-- BEGIN --

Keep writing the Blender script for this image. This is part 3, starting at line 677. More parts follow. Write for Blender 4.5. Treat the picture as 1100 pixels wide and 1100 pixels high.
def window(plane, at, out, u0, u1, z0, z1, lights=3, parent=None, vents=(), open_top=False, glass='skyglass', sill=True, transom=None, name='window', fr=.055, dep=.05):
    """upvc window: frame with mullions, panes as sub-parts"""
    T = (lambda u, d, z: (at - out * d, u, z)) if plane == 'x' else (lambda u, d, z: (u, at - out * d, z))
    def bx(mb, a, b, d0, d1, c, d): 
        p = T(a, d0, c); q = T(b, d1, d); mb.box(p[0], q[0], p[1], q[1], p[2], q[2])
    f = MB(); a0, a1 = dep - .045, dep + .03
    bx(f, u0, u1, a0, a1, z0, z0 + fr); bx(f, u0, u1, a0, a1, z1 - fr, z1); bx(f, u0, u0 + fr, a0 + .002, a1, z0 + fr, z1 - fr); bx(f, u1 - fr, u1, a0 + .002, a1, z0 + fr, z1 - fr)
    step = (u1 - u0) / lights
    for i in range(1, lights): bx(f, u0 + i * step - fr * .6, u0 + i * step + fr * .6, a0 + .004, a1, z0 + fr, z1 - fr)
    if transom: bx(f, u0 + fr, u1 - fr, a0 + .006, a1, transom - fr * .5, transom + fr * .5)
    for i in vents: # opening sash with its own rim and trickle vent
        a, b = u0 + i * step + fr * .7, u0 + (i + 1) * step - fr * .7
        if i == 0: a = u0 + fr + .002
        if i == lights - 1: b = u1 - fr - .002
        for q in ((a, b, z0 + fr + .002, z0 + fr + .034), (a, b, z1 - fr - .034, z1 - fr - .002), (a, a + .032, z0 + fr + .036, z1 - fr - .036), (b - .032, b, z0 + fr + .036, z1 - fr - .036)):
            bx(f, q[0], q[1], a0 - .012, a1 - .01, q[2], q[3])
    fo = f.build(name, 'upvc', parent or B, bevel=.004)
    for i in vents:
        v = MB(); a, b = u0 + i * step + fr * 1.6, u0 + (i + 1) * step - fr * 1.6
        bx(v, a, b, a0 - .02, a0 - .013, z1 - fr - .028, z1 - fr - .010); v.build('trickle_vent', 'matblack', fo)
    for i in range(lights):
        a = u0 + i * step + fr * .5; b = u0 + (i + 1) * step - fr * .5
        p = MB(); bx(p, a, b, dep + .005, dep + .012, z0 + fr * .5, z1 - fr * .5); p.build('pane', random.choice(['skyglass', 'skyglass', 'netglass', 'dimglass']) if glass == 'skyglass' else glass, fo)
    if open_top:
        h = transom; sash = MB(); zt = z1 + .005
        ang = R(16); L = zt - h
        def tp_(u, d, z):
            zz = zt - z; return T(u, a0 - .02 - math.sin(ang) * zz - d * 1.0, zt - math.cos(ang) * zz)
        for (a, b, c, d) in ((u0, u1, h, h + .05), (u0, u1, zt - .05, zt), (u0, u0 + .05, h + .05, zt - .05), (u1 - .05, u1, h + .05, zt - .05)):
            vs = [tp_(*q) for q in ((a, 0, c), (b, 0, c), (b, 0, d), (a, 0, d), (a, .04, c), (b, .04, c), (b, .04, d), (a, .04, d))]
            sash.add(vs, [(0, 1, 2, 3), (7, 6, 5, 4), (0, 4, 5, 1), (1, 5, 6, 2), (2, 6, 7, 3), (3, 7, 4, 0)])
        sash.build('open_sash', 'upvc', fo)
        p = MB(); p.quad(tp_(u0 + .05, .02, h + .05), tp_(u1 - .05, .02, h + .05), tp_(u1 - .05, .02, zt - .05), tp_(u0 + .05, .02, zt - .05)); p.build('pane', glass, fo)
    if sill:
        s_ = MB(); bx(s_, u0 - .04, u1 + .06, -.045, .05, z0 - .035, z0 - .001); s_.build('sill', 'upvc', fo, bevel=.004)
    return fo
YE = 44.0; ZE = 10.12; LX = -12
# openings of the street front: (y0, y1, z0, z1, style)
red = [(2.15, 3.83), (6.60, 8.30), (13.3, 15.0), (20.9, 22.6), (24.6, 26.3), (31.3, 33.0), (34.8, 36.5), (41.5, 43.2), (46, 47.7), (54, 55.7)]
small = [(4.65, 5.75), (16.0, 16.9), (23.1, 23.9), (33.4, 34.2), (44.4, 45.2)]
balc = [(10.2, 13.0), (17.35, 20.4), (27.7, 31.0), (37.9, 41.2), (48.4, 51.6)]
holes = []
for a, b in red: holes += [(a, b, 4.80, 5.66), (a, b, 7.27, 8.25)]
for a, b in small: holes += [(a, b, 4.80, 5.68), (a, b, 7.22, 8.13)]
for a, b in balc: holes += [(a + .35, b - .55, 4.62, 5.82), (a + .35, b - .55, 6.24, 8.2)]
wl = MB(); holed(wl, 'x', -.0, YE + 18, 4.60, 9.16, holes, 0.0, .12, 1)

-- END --

### STATED GOAL
Give only a number: how many lines of the data hold the string "parts"?

### EXPECTED ANSWER
2